Respondents were not as anxious as they were last year about a military conflict between North Korea and the United States. (In the wake of Trump’s withdrawal from the Iran nuclear deal, they remain just as alarmed about a military conflict erupting between Iran and the U.S. or one of its regional allies.) Still, the return of tensions on the Korean peninsula following the collapse of nuclear talks did emerge as a high-priority risk.

The survey results indicate that “people don’t frankly believe Trump has solved this issue or that North Korea really is on the path to denuclearization, and that [they believe] it won’t take much for it to be reignited as a major flashpoint,” Stares observed. The respondents “more or less put it as an even chance that this thing is going to unravel.”
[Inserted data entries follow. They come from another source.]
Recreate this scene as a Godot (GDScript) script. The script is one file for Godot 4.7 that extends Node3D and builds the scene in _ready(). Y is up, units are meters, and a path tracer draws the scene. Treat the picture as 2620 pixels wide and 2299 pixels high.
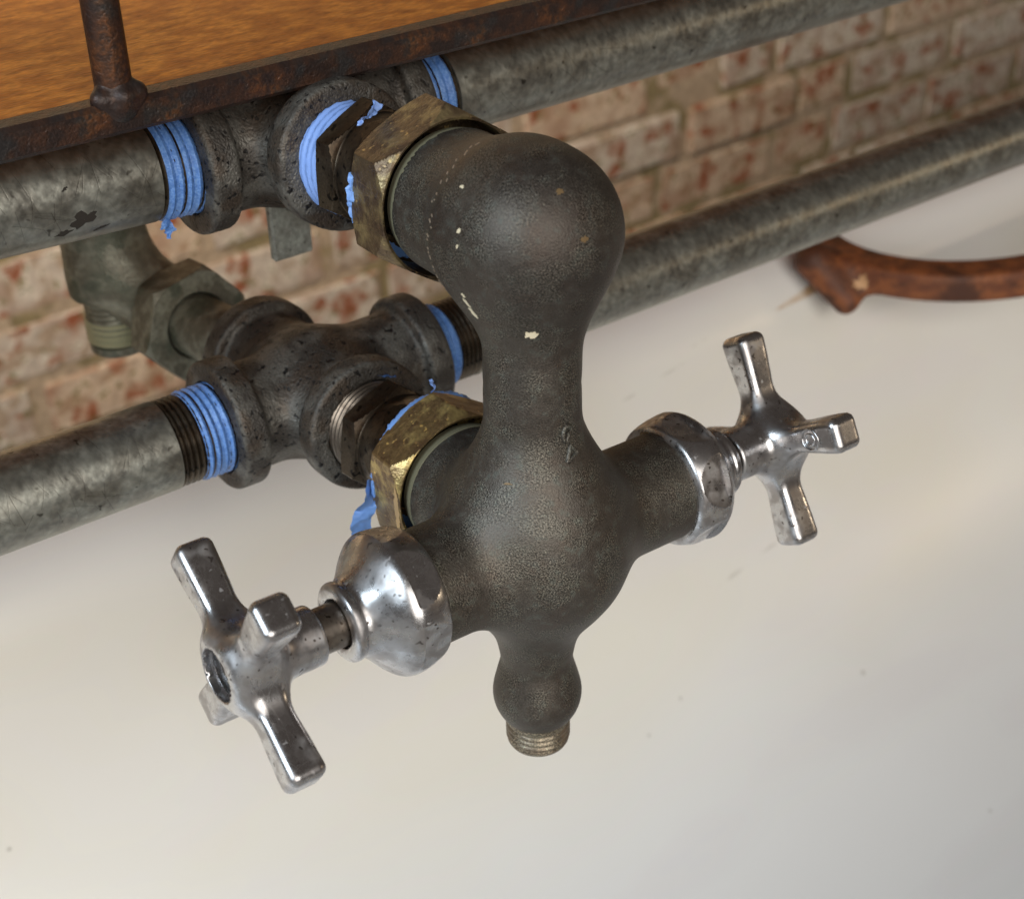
extends Node3D

# ---------------------------------------------------------------- helpers: noise and textures
var rng := RandomNumberGenerator.new()

func noise(sd: int, freq: float, oct := 3, type := FastNoiseLite.TYPE_SIMPLEX_SMOOTH) -> FastNoiseLite:
	var n := FastNoiseLite.new()
	n.seed = sd
	n.noise_type = type
	n.frequency = freq
	n.fractal_octaves = oct
	n.fractal_type = FastNoiseLite.FRACTAL_FBM if oct > 1 else FastNoiseLite.FRACTAL_NONE
	return n

func field(size: int, sd: int, freq: float, oct := 3, type := FastNoiseLite.TYPE_SIMPLEX_SMOOTH, sx := 1.0) -> PackedByteArray:
	var n := noise(sd, freq, oct, type)
	if type == FastNoiseLite.TYPE_CELLULAR:
		n.cellular_return_type = FastNoiseLite.RETURN_DISTANCE2_SUB
	var w := int(size * sx)
	var im := n.get_seamless_image(w, size, false, false, 0.12, true)
	if w != size:
		im.resize(size, size, Image.INTERPOLATE_CUBIC)
	im.convert(Image.FORMAT_L8)
	return im.get_data()

func paint(size: int, fn: Callable) -> ImageTexture:
	var d := PackedByteArray()
	d.resize(size * size * 3)
	for i in size * size:
		var c: Color = fn.call(i)
		var k := i * 3
		d[k] = clampi(int(c.r * 255.0), 0, 255)
		d[k + 1] = clampi(int(c.g * 255.0), 0, 255)
		d[k + 2] = clampi(int(c.b * 255.0), 0, 255)
	return ImageTexture.create_from_image(Image.create_from_data(size, size, false, Image.FORMAT_RGB8, d))

func grey(size: int, fn: Callable) -> ImageTexture:
	var d := PackedByteArray()
	d.resize(size * size)
	for i in size * size:
		d[i] = clampi(int(float(fn.call(i)) * 255.0), 0, 255)
	return ImageTexture.create_from_image(Image.create_from_data(size, size, false, Image.FORMAT_L8, d))

func st8(a: int, lo: float, hi: float) -> float:
	return smoothstep(lo, hi, a / 255.0)

func strokes(size: int, count: int, sd: int, len_lo: float, len_hi: float, ang: float, spread: float, wrap := true) -> PackedByteArray:
	# scratches: short straight strokes drawn into a field
	var d := PackedByteArray()
	d.resize(size * size)
	var r := RandomNumberGenerator.new()
	r.seed = sd
	for k in count:
		var x := r.randf() * size
		var y := r.randf() * size
		var a := ang + r.randfn(0.0, spread)
		var bend := r.randfn(0.0, 0.004)
		var n := int(r.randf_range(len_lo, len_hi))
		var v := int(r.randf_range(60, 255))
		for s in n:
			var px := posmod(int(x), size)
			var py := posmod(int(y), size)
			d[py * size + px] = maxi(d[py * size + px], v)
			x += cos(a)
			y += sin(a)
			a += bend
	return d

func mat(nm: String, tex: Texture2D, rough: float, metal: float, scale: float, height: Texture2D = null, depth_mm := 0.0, rough_tex: Texture2D = null, tri := true) -> StandardMaterial3D:
	var m := StandardMaterial3D.new()
	m.resource_name = nm
	if tex:
		m.albedo_texture = tex
	m.roughness = rough
	m.metallic = metal
	m.uv1_triplanar = tri
	m.uv1_scale = Vector3.ONE * scale
	m.uv1_triplanar_sharpness = 4.0
	if height:
		m.heightmap_enabled = true
		m.heightmap_texture = height
		m.heightmap_scale = depth_mm * 0.1
	if rough_tex:
		m.roughness_texture = rough_tex
		m.roughness_texture_channel = BaseMaterial3D.TEXTURE_CHANNEL_RED
	return m

# ---------------------------------------------------------------- helpers: things and parts
func thing(called: String, label: String, category: String, at := Vector3.ZERO, group := "") -> Node3D:
	var o := Node3D.new()
	o.name = called
	add_child(o, true)
	o.position = at
	o.set_meta("label", label)
	o.set_meta("category", category)
	if group:
		o.set_meta("group", group)
	return o

func part(called: String, mesh: Mesh, m: Material, parent: Node3D, label := "") -> MeshInstance3D:
	var o := MeshInstance3D.new()
	o.name = called
	o.mesh = mesh
	o.material_override = m
	parent.add_child(o, true)
	if label:
		o.set_meta("label", label)
	return o

func frame(at: Vector3, along: Vector3, up := Vector3.UP) -> Transform3D:
	# local +z runs along the axis
	var z := along.normalized()
	var x := up.cross(z)
	if x.length() < 0.01:
		x = Vector3.RIGHT
	x = x.normalized()
	return Transform3D(Basis(x, z.cross(x).normalized(), z), at)

# ---------------------------------------------------------------- helpers: shapes
class Grid:
	var v := PackedVector3Array()
	var n := PackedVector3Array()
	var uv := PackedVector2Array()
	var c := PackedColorArray()
	var ix := PackedInt32Array()
	func quad(a: int, b: int, cc: int, d: int) -> void:
		ix.append_array(PackedInt32Array([a, b, cc, a, cc, d]))
	func commit() -> ArrayMesh:
		for k in range(0, ix.size(), 3):     # faces turn the way their normals say
			var a := ix[k]
			var b := ix[k + 1]
			var d := ix[k + 2]
			if (v[d] - v[a]).cross(v[b] - v[a]).dot(n[a] + n[b] + n[d]) < 0.0:
				ix[k + 1] = d
				ix[k + 2] = b
		var arr := []
		arr.resize(Mesh.ARRAY_MAX)
		arr[Mesh.ARRAY_VERTEX] = v
		arr[Mesh.ARRAY_NORMAL] = n
		if uv.size() == v.size():
			arr[Mesh.ARRAY_TEX_UV] = uv
		if c.size() == v.size():
			arr[Mesh.ARRAY_COLOR] = c
		arr[Mesh.ARRAY_INDEX] = ix
		var m := ArrayMesh.new()
		m.add_surface_from_arrays(Mesh.PRIMITIVE_TRIANGLES, arr)
		return m

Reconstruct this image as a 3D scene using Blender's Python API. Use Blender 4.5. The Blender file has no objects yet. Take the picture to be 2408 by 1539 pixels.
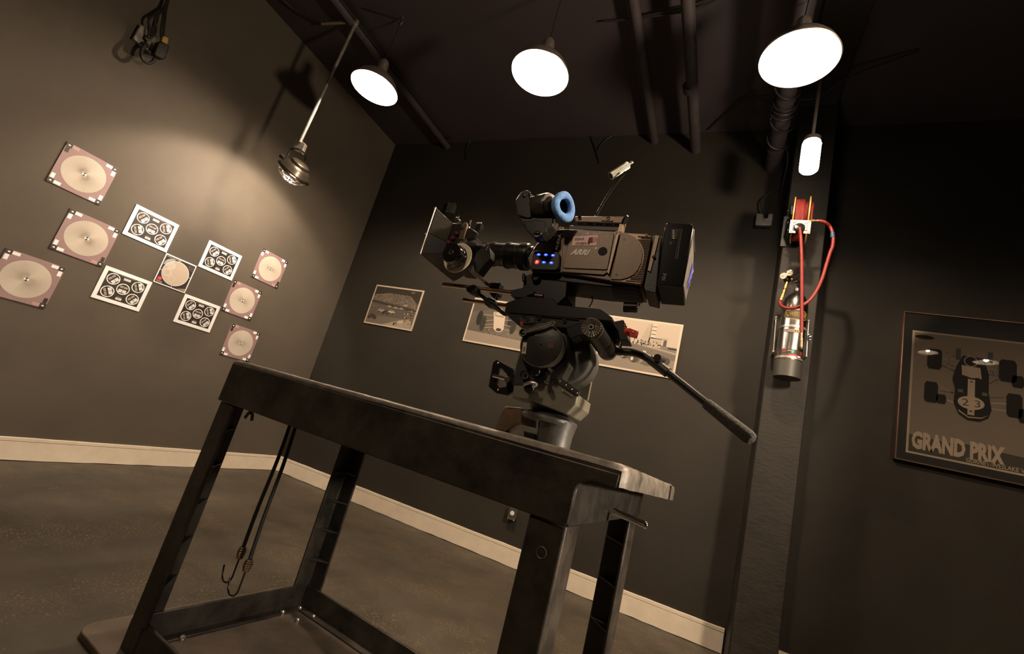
import bpy, bmesh, math, random
from mathutils import Vector, Matrix
random.seed(7)
PI = math.pi
C = bpy.context.scene.collection
sc = bpy.context.scene

# ------------------------------------------------------------------ camera, world, lights, exposure
IMG_W, IMG_H, FOC = 2408.0, 1539.0, 1057.79
EYE = Vector((0, 0, 0.97))
# rows: right, down, forward of the camera in world axes
RR = Matrix(((0.89341266, 0.36980142, 0.25507004),
             (0.14037127, 0.30955656, -0.94046299),
             (-0.42674316, 0.87602605, 0.22465226)))
cam_d = bpy.data.cameras.new('camera')
cam = bpy.data.objects.new('camera', cam_d)
C.objects.link(cam)
right, down, fwd = RR[0], RR[1], RR[2]
cam.matrix_world = Matrix(((right.x, -down.x, -fwd.x, EYE.x),
                           (right.y, -down.y, -fwd.y, EYE.y),
                           (right.z, -down.z, -fwd.z, EYE.z),
                           (0, 0, 0, 1)))
cam_d.sensor_fit = 'HORIZONTAL'
cam_d.sensor_width = 36.0
cam_d.lens = 36.0 * FOC / IMG_W
cam_d.clip_start = 0.02
sc.camera = cam

w = bpy.data.worlds.new('world')
w.use_nodes = True
w.node_tree.nodes['Background'].inputs[0].default_value = (1.0, 0.82, 0.62, 1)
w.node_tree.nodes['Background'].inputs[1].default_value = 0.0
sc.world = w
sc.view_settings.view_transform = 'Standard'
sc.view_settings.look = 'None'
sc.view_settings.gamma = 1.0
sc.view_settings.use_curve_mapping = False
sc.view_settings.exposure = -0.08

WARM = (1.0, 0.77, 0.55)
BULB = 1900.0            # radiance of the pendant bulbs


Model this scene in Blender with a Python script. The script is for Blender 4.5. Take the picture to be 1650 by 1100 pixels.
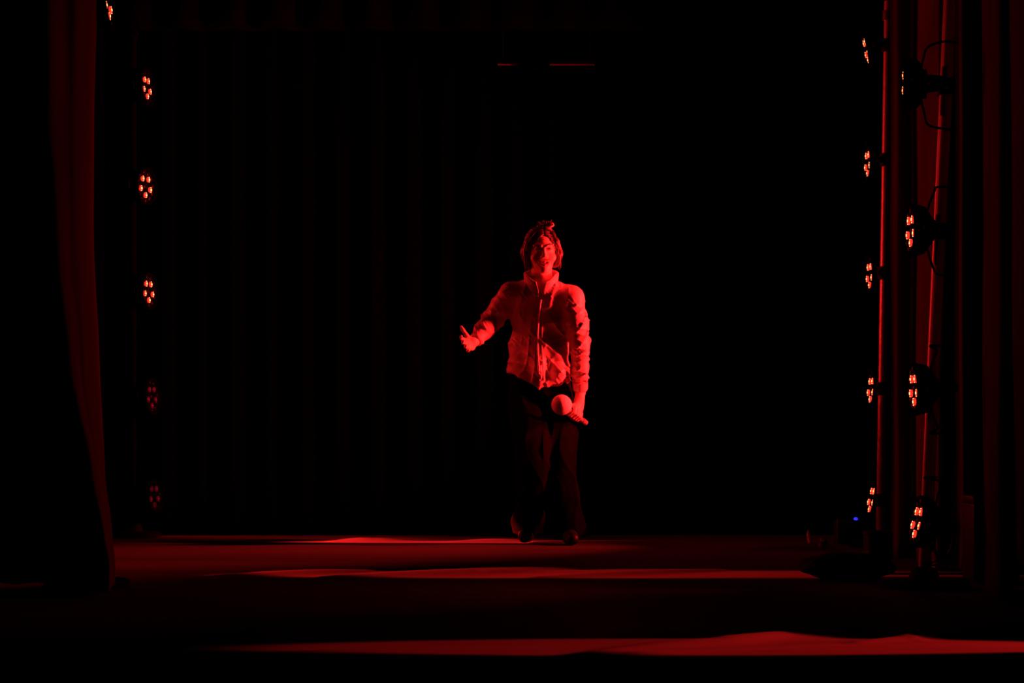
import bpy, bmesh, math, random
import numpy as np
from mathutils import Vector, Matrix, noise

# ------------------------------------------------------------------ camera, world, exposure
S = bpy.context.scene
C = S.collection
for o in list(bpy.data.objects):
    bpy.data.objects.remove(o)
F = 3208.0            # focal length in pixels of the 1650 px wide frame (70 mm)
CZ = 0.577            # camera height above the stage floor
HY = 700.0            # image row of the horizon
cam = bpy.data.cameras.new('camera'); cam.lens = 36 * F / 1650; cam.sensor_width = 36
cam.shift_y = (HY - 550) / 1650; cam.clip_end = 100
co = bpy.data.objects.new('camera', cam); C.objects.link(co)
co.location = (0, 0, CZ); co.rotation_euler = (math.pi / 2, 0, 0)
S.camera = co
w = bpy.data.worlds.new('world'); S.world = w; w.use_nodes = True
w.node_tree.nodes['Background'].inputs[0].default_value = (0.2, 0.2, 0.9, 1)
w.node_tree.nodes['Background'].inputs[1].default_value = 0.0008
S.view_settings.view_transform = 'Standard'; S.view_settings.look = 'None'
S.view_settings.gamma = 1; S.view_settings.exposure = 0.0
S.view_settings.use_curve_mapping = False
RED = (1.0, 0.013, 0.013)
KEY = 1.0

def at(px, py, Y):
    return Vector(((px - 825) * Y / F, Y, CZ + (HY - py) * Y / F))
def X_(px, Y): return (px - 825) * Y / F

# ------------------------------------------------------------------ materials
def mat(name, col, rough=.6, metal=0, spec=.5, noise_s=0, noise_a=.3, emis=None, estr=0, bump=0, bump_s=60, sheen=0, stretch=None):
    m = bpy.data.materials.new(name); m.use_nodes = True
    nt = m.node_tree; b = nt.nodes['Principled BSDF']
    b.inputs['Base Color'].default_value = (*col, 1); b.inputs['Roughness'].default_value = rough
    b.inputs['Metallic'].default_value = metal; b.inputs['Specular IOR Level'].default_value = spec
    if emis:
        b.inputs['Emission Color'].default_value = (*emis, 1); b.inputs['Emission Strength'].default_value = estr
    if noise_s or bump:
        tc = nt.nodes.new('ShaderNodeTexCoord'); mp = nt.nodes.new('ShaderNodeMapping')
        nt.links.new(tc.outputs['Object'], mp.inputs[0])
        if stretch: mp.inputs['Scale'].default_value = stretch
    if noise_s:
        n = nt.nodes.new('ShaderNodeTexNoise'); n.inputs['Scale'].default_value = noise_s; n.inputs['Detail'].default_value = 5
        nt.links.new(mp.outputs[0], n.inputs['Vector'])
        r = nt.nodes.new('ShaderNodeValToRGB')
        r.color_ramp.elements[0].position = .3; r.color_ramp.elements[1].position = .7
        r.color_ramp.elements[0].color = (*[c * (1 - noise_a) for c in col], 1)
        r.color_ramp.elements[1].color = (*[min(1, c * (1 + noise_a)) for c in col], 1)
        nt.links.new(n.outputs['Fac'], r.inputs[0]); nt.links.new(r.outputs[0], b.inputs['Base Color'])
    if bump:
        n = nt.nodes.new('ShaderNodeTexNoise'); n.inputs['Scale'].default_value = bump_s; n.inputs['Detail'].default_value = 4
        nt.links.new(mp.outputs[0], n.inputs['Vector'])
        bp = nt.nodes.new('ShaderNodeBump'); bp.inputs['Strength'].default_value = bump; bp.inputs['Distance'].default_value = .01
        nt.links.new(n.outputs['Fac'], bp.inputs['Height']); nt.links.new(bp.outputs[0], b.inputs['Normal'])
    return m
M = dict(
    floor=mat('stage_vinyl', (.075, .07, .07), .75, spec=.12, noise_s=1.4, noise_a=.3, bump=.15, bump_s=9, stretch=(.35, 1.5, 1)),
    black=mat('black_velour', (.0005, .0005, .0007), 1, spec=0, noise_s=30),
    pit=mat('black_carpet', (.002, .002, .002), 1, spec=0, noise_s=80),
    red_drape=mat('wing_drape', (.14, .05, .05), .95, spec=.02, noise_s=4, noise_a=.22, bump=.2, bump_s=70, stretch=(3, 3, .4)),
    border=mat('black_border_cloth', (.0022, .0018, .0022), 1, spec=0, noise_s=8),
    can=mat('black_lamp_housing', (.002, .002, .0022), .85, spec=.02, noise_s=30),
    clamp=mat('black_clamp_metal', (.004, .004, .004), .6, spec=.2, noise_s=30),
    pole=mat('grey_boom_pipe', (.95, .88, .88), .42, metal=.6, noise_s=20, noise_a=.15),
    blackpole=mat('black_boom_pipe', (.0015, .0015, .0015), .9, spec=.03, noise_s=20),
    rubber=mat('black_rubber', (.003, .003, .003), .7, spec=.1, noise_s=40),
    gear=mat('black_gear_shell', (.01, .01, .012), .5, spec=.25, noise_s=50),
    edge=mat('worn_metal_edge', (.25, .22, .22), .4, metal=.6, noise_s=30),
    plastic=mat('shiny_plastic_scrap', (.75, .7, .75), .15, spec=.8, noise_s=40),
    batten=mat('pale_batten_paint', (.2, .18, .2), .6, noise_s=10),
    skin=mat('skin', (.82, .52, .42), .45, spec=.4, noise_s=30, noise_a=.06, bump=.05, bump_s=200),
    jacket=mat('pale_satin_jacket', (.55, .43, .42), .45, spec=.45, noise_s=14, noise_a=.06, bump=.12, bump_s=90),
    trim=mat('jacket_piping', (.75, .65, .65), .35, spec=.6, noise_s=30, noise_a=.1),
    trouser=mat('black_trousers', (.0045, .0035, .0035), .95, spec=.0, noise_s=25, noise_a=.2, bump=.2, bump_s=60),
    shoe=mat('black_shoe_leather', (.008, .007, .007), .5, spec=.3, noise_s=25),
    hair=mat('dark_hair', (.075, .045, .045), .4, spec=.6, noise_s=60, noise_a=.4, stretch=(4, 4, .5)),
    brow=mat('dark_brow', (.03, .02, .02), .8, noise_s=60),
    eyeball=mat('eye', (.05, .04, .04), .2, noise_s=60),
    lip=mat('lip', (.6, .22, .22), .35, noise_s=60, noise_a=.1),
    teeth=mat('teeth', (.8, .78, .72), .3, noise_s=60, noise_a=.05),
    foam=mat('pale_foam', (.95, .9, .85), .85, spec=.1, noise_s=80, noise_a=.05, bump=.3, bump_s=300),
    micbody=mat('microphone_body', (.35, .33, .34), .35, metal=.5, noise_s=50),
    led=mat('lit_red_led_lens', (.1, .01, .01), .3, emis=(1, .03, .018), estr=1.15, noise_s=60),
    leddot=mat('lit_red_led_core', (.1, .01, .01), .3, emis=(1, .2, .06), estr=9, noise_s=60),
    dim=mat('dim_red_led_lens', (.05, .01, .01), .3, emis=(1, .01, .06), estr=.035, noise_s=60),
    dimdot=mat('dim_red_led_core', (.05, .01, .01), .3, emis=(1, .02, .1), estr=.22, noise_s=60),
    deadled=mat('unlit_led_lens', (.004, .003, .003), .3, spec=.2, noise_s=60),
    blue=mat('blue_indicator', (.01, .01, .1), .3, emis=(.03, .03, 1), estr=1.2, noise_s=60),
)

# ------------------------------------------------------------------ object helpers
def obj(name, bm, m, parent=None, smooth=True):
    me = bpy.data.meshes.new(name)
    bmesh.ops.recalc_face_normals(bm, faces=bm.faces)
    bm.to_mesh(me); bm.free()
    if smooth:
        for p in me.polygons: p.use_smooth = True
        try: me.set_sharp_from_angle(angle=math.radians(38))
        except Exception: pass
    me.materials.append(m)
    o = bpy.data.objects.new(name, me); C.objects.link(o)
    if parent: o.parent = parent
    return o
def tag(o, label=None, cat=None, group=None, kind=None):
    if label: o['label'] = label
    if cat: o['category'] = cat
    if group: o['group'] = group
    if kind: o['kind'] = kind
    return o
def empty(name, loc, label, cat, group=None):
    o = bpy.data.objects.new(name, None); C.objects.link(o); o.location = loc
    o.empty_display_size = .05
    return tag(o, label, cat, group)
def box(bm, c, s, rot=None, bev=0):
    r = bmesh.ops.create_cube(bm, size=1)
    vs = r['verts']
    bmesh.ops.scale(bm, vec=s, verts=vs)
    if bev:
        es = list({e for v in vs for e in v.link_edges})
        q = bmesh.ops.bevel(bm, geom=es, offset=bev, segments=2, affect='EDGES', profile=.6)
        vs = list({v for f in q['faces'] for v in f.verts} | {v for v in vs if v.is_valid})
    if rot is not None: bmesh.ops.rotate(bm, cent=(0, 0, 0), matrix=rot, verts=vs)
    bmesh.ops.translate(bm, vec=c, verts=vs)
def cyl(bm, a, b, r1, r2=None, n=24, caps=True):
    a = Vector(a); b = Vector(b); r2 = r1 if r2 is None else r2
    q = (b - a).to_track_quat('Z', 'Y').to_matrix()
    ra = [bm.verts.new(a + q @ Vector((r1 * math.cos(t), r1 * math.sin(t), 0))) for t in [2 * math.pi * i / n for i in range(n)]]
    rb = [bm.verts.new(b + q @ Vector((r2 * math.cos(t), r2 * math.sin(t), 0))) for t in [2 * math.pi * i / n for i in range(n)]]
    for i in range(n): bm.faces.new((ra[i], ra[(i + 1) % n], rb[(i + 1) % n], rb[i]))
    if caps: bm.faces.new(ra[::-1]); bm.faces.new(rb)
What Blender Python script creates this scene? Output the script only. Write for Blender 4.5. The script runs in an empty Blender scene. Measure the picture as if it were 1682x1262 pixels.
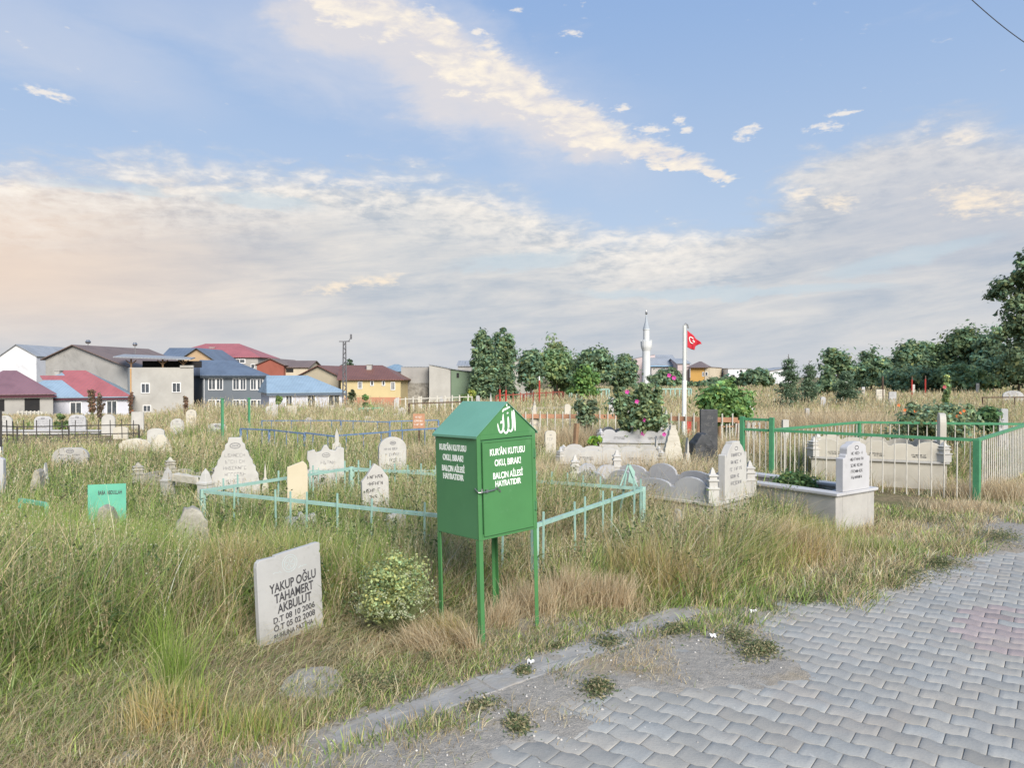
import bpy, bmesh, math, random
import numpy as np
from mathutils import Vector, noise as mnoise
R = math.radians
random.seed(7); rng = np.random.default_rng(7)
S = bpy.context.scene
COL = S.collection
EYE = 1.6; F = 1200.0; HZ = 620.0; CX = 841.0
# ---------------------------------------------------------------- camera
cd = bpy.data.cameras.new('camera'); cam = bpy.data.objects.new('camera', cd); COL.objects.link(cam)
cam.location = (0, 0, EYE); cam.rotation_euler = (R(90 - 0.53), 0, 0)
cd.sensor_width = 36.0; cd.lens = 36.0 * F / 1682.0
cd.clip_start = 0.05; cd.clip_end = 6000
S.camera = cam
S.view_settings.view_transform = 'Standard'; S.view_settings.look = 'None'
S.view_settings.exposure = 0.50; S.view_settings.gamma = 1.0
S.cycles.use_denoising = True
S.cycles.max_bounces = 8; S.cycles.diffuse_bounces = 4; S.cycles.transparent_max_bounces = 6
S.cycles.use_adaptive_sampling = False
# ---------------------------------------------------------------- sun
SUN_EL, SUN_AZ = 33.0, 158.0           # azimuth clockwise from the view direction (+Y)
sd = bpy.data.lights.new('sun', 'SUN'); sun = bpy.data.objects.new('sun', sd); COL.objects.link(sun)
sd.energy = 4.2; sd.angle = R(32); sd.color = (1.0, .93, .84)
sv = Vector((math.sin(R(SUN_AZ)) * math.cos(R(SUN_EL)), math.cos(R(SUN_AZ)) * math.cos(R(SUN_EL)), math.sin(R(SUN_EL))))
sun.rotation_euler = sv.to_track_quat('Z', 'Y').to_euler(); sun.location = sv * 30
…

Trouble's Afoot in the Americas

Though possible conflicts in the Middle East and North Africa are most prevalent in the report, the latest survey featured more scenarios in Latin America than in any prior year, including a worsening economic crisis and political instability in Venezuela (a top-tier concern) and violence and turmoil in Nicaragua. Some respondents also wrote in the prospect of civil unrest in Brazil, which just elected the far-right politician Jair Bolsonaro.

It’s a reminder that even as the United States tends to troubles at home, it is navigating a neighborhood and a wider world in great flux.